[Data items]
• • • •

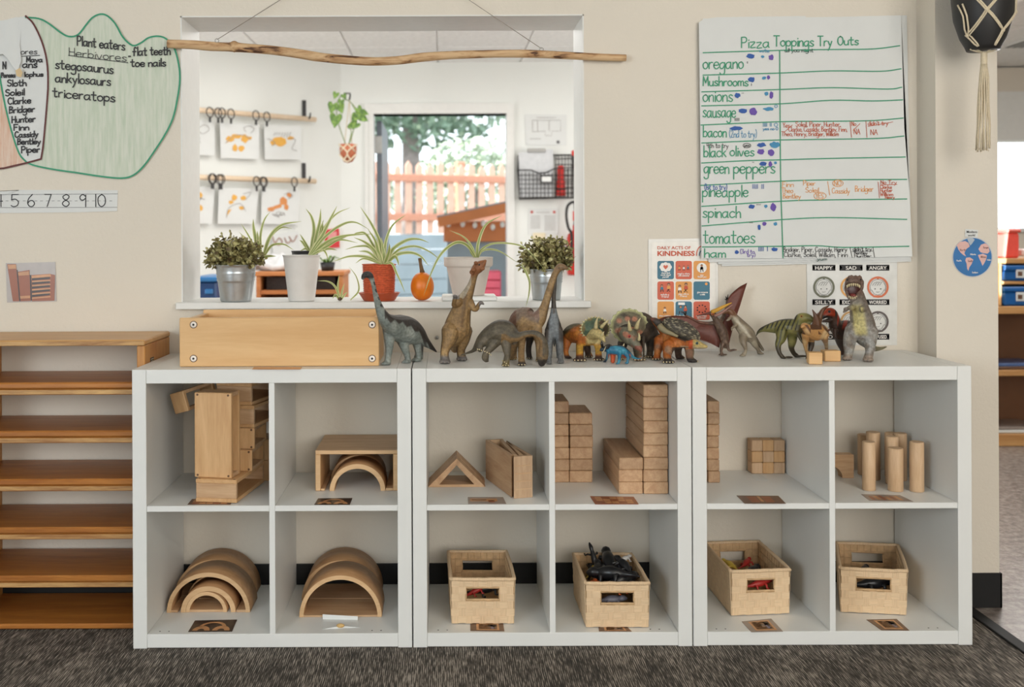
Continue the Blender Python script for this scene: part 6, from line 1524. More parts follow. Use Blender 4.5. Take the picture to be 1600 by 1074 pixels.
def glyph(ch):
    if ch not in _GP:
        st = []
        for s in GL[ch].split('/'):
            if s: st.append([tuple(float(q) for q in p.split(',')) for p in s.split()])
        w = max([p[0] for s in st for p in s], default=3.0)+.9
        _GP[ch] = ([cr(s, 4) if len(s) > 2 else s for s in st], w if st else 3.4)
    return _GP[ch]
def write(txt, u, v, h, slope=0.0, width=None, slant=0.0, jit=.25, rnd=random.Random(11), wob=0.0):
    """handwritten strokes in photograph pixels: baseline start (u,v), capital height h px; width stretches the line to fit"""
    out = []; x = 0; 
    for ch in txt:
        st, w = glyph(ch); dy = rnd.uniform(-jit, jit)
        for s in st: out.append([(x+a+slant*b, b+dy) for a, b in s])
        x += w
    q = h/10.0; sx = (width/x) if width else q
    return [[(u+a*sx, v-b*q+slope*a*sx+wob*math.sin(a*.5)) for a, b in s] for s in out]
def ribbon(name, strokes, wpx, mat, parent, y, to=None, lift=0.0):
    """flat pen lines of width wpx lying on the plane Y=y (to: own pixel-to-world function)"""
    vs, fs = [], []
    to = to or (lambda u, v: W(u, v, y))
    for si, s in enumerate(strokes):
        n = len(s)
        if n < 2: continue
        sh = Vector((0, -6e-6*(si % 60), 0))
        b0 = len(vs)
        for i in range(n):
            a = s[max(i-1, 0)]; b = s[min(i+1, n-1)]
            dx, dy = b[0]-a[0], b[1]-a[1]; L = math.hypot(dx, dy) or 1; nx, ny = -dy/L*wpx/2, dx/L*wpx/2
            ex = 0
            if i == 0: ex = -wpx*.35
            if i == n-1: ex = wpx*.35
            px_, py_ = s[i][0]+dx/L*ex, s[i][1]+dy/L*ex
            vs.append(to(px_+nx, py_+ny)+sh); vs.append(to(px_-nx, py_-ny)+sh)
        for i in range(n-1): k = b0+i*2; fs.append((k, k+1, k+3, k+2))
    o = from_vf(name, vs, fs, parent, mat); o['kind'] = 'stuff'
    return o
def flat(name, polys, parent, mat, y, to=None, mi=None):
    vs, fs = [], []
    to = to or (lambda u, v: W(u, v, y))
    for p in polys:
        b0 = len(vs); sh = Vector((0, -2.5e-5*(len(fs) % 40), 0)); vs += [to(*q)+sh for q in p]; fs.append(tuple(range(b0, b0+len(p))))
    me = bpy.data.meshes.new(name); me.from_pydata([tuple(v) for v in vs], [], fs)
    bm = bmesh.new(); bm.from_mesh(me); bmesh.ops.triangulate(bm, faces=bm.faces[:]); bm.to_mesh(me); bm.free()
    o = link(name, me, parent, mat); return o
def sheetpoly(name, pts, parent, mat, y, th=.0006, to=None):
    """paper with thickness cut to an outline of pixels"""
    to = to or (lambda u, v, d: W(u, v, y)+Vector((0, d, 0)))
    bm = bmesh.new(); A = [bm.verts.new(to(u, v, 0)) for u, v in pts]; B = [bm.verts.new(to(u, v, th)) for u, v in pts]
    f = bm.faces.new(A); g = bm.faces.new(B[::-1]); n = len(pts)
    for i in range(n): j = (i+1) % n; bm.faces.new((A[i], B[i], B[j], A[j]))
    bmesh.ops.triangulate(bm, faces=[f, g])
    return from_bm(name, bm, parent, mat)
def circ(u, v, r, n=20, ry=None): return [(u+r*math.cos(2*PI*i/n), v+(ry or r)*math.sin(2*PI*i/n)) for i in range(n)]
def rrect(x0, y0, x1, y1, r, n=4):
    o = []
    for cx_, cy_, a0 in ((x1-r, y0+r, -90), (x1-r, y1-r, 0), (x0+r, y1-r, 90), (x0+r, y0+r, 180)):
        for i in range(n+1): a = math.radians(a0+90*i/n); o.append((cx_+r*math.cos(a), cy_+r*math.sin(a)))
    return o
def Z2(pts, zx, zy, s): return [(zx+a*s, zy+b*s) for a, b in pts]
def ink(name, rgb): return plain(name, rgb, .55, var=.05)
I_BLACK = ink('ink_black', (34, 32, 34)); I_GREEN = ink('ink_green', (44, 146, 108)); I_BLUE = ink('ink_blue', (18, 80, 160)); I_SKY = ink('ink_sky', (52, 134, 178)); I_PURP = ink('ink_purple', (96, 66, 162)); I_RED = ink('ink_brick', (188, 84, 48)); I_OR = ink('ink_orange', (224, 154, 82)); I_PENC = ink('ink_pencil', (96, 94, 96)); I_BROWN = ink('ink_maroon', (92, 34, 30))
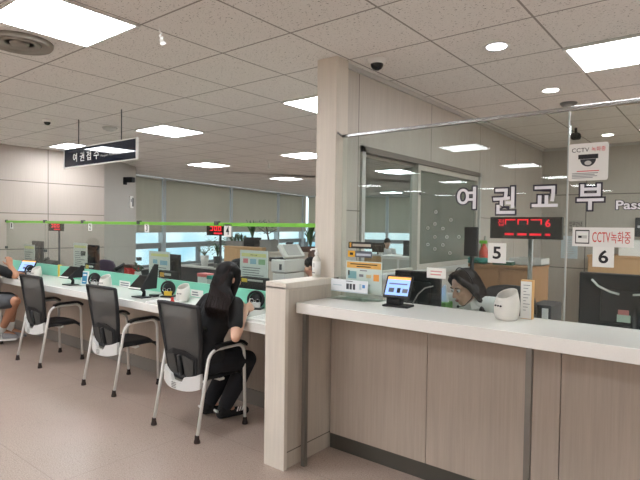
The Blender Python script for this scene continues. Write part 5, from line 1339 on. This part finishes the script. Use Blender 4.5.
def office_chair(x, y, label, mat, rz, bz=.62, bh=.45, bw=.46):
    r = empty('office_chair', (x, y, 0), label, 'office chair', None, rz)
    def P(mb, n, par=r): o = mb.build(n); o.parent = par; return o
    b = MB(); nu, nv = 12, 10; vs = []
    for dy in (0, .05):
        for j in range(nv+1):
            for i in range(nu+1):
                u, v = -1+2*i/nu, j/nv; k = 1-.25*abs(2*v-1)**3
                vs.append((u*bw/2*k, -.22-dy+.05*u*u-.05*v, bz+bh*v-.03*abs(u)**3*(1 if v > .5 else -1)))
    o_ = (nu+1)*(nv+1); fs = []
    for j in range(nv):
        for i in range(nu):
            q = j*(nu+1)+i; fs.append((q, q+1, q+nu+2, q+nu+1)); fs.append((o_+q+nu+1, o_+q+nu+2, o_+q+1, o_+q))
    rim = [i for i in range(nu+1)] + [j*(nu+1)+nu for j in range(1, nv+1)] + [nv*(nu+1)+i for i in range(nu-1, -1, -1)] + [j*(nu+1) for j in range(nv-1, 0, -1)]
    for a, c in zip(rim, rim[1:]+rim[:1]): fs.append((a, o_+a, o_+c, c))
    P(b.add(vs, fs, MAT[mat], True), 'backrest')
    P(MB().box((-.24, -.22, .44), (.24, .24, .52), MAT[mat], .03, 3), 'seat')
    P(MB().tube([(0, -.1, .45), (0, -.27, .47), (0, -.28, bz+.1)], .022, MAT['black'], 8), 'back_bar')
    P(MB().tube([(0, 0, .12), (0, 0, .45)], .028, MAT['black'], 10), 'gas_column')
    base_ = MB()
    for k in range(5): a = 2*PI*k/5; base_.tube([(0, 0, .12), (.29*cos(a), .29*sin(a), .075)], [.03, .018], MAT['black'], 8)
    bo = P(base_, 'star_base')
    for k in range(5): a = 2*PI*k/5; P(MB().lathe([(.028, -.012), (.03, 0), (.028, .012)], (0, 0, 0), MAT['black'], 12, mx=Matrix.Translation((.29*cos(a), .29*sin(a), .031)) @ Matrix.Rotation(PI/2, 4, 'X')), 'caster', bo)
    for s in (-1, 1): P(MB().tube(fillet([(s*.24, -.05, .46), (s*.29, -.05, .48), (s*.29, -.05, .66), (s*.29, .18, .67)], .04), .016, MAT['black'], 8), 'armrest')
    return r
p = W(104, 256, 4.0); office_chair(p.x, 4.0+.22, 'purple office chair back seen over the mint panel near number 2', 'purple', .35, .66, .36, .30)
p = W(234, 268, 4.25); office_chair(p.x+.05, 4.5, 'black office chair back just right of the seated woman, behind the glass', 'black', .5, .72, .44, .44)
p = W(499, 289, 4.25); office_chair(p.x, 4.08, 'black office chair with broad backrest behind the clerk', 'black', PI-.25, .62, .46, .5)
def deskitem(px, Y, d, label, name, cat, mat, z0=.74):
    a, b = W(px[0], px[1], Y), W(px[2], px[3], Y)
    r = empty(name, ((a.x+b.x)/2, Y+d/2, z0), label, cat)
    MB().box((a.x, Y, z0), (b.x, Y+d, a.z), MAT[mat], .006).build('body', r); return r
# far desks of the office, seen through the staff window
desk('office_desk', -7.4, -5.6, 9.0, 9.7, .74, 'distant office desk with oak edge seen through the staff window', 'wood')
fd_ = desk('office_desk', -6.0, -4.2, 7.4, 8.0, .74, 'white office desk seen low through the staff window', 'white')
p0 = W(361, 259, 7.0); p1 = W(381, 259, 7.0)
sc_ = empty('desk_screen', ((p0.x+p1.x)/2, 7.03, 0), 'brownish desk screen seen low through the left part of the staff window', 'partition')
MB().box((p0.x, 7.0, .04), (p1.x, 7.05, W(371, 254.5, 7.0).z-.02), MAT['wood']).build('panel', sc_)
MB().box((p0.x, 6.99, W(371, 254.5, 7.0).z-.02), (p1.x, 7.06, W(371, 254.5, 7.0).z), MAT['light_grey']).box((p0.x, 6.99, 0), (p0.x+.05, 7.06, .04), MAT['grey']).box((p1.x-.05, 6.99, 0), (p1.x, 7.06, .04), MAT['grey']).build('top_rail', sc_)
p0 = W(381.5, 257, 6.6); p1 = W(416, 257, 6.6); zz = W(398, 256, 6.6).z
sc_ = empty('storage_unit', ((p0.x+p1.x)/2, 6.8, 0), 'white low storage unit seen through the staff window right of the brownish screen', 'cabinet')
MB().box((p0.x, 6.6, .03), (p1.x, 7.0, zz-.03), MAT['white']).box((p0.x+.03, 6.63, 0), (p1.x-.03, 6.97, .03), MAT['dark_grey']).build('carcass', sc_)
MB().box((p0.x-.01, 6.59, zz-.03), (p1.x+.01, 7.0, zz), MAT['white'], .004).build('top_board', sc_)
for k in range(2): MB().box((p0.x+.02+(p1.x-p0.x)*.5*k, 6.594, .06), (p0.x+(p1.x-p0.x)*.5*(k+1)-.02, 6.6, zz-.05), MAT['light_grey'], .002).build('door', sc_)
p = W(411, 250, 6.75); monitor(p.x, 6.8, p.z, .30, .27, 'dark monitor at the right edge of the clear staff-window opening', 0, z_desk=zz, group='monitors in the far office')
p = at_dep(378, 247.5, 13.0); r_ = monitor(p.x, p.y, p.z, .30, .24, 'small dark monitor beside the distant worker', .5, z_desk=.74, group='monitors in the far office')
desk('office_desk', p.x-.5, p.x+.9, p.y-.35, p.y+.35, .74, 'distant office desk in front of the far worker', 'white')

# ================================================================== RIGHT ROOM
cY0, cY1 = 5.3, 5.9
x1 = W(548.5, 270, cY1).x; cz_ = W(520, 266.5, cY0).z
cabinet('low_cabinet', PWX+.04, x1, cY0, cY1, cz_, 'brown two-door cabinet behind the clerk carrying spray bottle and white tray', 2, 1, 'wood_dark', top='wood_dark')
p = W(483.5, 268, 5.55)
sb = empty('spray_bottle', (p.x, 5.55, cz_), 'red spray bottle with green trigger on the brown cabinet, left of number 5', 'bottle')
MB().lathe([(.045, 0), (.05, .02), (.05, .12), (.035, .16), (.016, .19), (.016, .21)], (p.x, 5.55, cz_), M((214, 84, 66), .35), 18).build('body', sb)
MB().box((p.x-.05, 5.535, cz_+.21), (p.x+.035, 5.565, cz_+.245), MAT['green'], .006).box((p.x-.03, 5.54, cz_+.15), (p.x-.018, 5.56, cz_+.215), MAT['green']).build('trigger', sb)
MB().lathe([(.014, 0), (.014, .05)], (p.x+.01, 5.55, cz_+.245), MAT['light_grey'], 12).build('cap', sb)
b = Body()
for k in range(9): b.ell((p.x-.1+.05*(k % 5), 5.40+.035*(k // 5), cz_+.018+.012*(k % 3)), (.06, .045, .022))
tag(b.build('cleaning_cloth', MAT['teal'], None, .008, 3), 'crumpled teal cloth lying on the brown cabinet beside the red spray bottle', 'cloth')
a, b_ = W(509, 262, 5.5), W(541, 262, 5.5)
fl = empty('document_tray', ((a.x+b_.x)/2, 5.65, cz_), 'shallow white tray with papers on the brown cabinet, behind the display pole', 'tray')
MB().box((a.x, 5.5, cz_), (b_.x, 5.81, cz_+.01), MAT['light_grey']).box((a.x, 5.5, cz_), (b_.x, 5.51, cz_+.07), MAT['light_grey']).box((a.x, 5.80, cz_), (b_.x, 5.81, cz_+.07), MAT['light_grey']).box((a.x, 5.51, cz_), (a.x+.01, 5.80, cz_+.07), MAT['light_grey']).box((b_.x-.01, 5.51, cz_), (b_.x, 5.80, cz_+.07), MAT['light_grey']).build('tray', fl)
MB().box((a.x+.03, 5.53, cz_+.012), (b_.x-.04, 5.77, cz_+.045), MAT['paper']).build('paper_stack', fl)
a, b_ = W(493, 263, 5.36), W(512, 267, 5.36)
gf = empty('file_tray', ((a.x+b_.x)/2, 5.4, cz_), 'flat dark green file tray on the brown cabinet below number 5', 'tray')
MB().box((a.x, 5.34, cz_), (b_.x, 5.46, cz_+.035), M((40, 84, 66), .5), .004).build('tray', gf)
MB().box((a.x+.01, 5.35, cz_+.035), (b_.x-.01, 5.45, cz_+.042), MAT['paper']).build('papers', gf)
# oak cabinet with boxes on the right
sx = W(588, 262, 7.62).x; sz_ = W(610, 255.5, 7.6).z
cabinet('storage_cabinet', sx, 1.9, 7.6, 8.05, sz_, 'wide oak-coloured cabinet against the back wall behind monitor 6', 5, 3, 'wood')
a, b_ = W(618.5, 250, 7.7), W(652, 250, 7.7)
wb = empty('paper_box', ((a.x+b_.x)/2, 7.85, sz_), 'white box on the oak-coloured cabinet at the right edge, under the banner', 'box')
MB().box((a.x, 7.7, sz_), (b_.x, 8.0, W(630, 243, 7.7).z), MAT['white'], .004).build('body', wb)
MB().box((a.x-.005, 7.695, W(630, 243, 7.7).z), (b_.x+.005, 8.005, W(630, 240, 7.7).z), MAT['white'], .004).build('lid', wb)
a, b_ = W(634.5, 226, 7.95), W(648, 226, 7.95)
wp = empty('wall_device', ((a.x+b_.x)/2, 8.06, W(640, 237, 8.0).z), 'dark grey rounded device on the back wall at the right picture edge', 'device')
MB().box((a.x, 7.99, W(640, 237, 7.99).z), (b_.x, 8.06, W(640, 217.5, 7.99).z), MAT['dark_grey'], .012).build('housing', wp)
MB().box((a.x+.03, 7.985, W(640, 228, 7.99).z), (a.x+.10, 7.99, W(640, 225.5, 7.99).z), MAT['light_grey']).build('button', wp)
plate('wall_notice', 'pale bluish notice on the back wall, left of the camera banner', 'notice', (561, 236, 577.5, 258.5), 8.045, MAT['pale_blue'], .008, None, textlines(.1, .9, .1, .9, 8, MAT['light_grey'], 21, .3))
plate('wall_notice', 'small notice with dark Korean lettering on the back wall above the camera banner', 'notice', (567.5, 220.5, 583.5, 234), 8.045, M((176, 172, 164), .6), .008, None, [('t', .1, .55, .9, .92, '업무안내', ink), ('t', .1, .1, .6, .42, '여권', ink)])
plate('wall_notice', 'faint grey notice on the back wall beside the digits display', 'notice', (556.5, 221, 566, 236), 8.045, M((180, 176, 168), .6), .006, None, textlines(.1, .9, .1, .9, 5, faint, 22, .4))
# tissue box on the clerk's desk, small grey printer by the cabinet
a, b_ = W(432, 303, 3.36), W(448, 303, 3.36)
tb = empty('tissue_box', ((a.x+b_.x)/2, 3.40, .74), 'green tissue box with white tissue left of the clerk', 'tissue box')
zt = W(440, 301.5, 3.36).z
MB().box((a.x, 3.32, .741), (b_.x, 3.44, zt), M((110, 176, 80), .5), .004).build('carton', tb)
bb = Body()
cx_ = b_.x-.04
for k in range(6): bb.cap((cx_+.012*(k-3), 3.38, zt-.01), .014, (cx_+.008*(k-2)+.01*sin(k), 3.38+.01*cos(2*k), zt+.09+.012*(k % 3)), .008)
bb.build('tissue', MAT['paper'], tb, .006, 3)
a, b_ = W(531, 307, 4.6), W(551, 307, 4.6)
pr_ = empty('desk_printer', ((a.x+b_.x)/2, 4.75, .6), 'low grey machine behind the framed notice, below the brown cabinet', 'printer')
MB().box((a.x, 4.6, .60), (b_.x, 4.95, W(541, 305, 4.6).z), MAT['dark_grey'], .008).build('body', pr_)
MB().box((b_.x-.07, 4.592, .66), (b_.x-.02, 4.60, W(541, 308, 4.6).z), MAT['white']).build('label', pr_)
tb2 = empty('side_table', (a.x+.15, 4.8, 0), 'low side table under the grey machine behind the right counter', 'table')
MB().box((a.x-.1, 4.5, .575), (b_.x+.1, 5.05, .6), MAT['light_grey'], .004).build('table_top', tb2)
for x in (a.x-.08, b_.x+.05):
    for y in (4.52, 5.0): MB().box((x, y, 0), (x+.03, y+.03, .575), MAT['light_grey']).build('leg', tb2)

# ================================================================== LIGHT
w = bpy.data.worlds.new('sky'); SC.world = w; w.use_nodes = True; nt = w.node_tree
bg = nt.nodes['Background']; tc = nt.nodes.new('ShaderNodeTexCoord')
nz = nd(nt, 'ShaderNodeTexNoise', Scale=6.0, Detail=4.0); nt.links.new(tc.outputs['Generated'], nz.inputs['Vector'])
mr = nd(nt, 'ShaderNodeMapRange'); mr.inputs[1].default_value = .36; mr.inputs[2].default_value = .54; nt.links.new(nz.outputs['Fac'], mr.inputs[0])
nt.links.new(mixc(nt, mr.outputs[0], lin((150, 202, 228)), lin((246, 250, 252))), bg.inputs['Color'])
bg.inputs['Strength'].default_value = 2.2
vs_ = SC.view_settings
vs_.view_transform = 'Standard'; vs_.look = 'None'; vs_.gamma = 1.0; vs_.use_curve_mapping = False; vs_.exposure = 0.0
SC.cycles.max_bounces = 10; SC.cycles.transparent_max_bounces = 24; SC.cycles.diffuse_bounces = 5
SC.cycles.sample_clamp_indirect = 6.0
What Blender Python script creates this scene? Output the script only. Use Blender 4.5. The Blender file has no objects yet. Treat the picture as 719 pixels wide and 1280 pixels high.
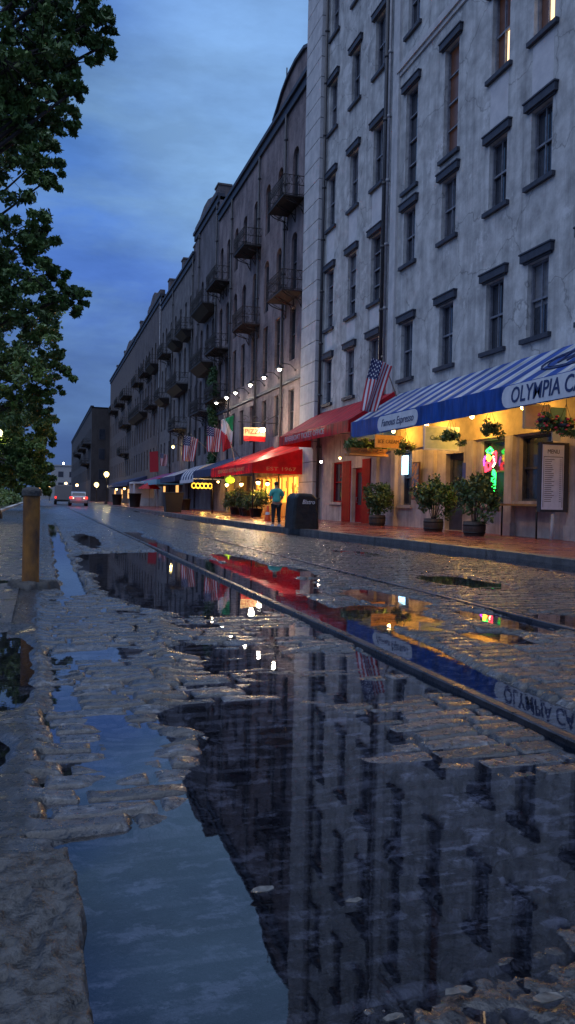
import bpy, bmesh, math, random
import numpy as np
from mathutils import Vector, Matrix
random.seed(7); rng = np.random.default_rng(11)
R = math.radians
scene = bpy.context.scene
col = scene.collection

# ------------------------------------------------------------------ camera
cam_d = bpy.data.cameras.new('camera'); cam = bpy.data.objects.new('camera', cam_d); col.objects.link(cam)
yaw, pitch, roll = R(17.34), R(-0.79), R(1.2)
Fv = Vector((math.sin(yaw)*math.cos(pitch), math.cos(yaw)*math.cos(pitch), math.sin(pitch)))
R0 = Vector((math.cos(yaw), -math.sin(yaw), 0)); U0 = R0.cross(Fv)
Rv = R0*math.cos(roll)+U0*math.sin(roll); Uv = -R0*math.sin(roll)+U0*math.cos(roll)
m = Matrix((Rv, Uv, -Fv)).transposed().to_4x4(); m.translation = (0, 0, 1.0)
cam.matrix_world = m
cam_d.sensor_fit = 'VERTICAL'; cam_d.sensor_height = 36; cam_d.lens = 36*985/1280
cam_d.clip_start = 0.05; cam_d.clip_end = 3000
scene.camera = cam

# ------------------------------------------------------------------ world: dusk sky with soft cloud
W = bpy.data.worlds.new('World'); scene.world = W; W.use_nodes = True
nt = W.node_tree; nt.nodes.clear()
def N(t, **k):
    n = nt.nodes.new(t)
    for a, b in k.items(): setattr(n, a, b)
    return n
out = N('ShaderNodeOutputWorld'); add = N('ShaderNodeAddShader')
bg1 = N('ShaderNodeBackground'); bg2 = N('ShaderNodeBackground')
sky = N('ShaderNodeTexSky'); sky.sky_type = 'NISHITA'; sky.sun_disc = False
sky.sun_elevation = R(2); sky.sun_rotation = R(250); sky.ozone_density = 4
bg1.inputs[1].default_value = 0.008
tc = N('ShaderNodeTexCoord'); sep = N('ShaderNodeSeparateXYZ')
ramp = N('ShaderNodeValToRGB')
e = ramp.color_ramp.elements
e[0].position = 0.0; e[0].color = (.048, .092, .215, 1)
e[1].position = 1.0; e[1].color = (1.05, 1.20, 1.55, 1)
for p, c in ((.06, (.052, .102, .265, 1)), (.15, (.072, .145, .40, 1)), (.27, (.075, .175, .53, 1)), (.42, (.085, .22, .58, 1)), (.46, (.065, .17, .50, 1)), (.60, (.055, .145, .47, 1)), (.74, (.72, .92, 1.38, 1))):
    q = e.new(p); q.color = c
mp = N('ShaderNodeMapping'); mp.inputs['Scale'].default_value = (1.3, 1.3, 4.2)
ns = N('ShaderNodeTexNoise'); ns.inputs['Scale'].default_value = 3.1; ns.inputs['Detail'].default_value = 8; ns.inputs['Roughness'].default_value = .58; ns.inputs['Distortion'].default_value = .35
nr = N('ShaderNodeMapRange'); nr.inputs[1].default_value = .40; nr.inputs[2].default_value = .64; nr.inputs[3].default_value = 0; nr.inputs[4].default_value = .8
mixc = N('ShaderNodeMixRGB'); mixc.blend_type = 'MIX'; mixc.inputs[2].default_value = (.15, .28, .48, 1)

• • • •

SHORT PROBLEM: Among the records above, how many lines carry the string "wide"? Reply with the number alone.

WRITTEN RESPONSE: 2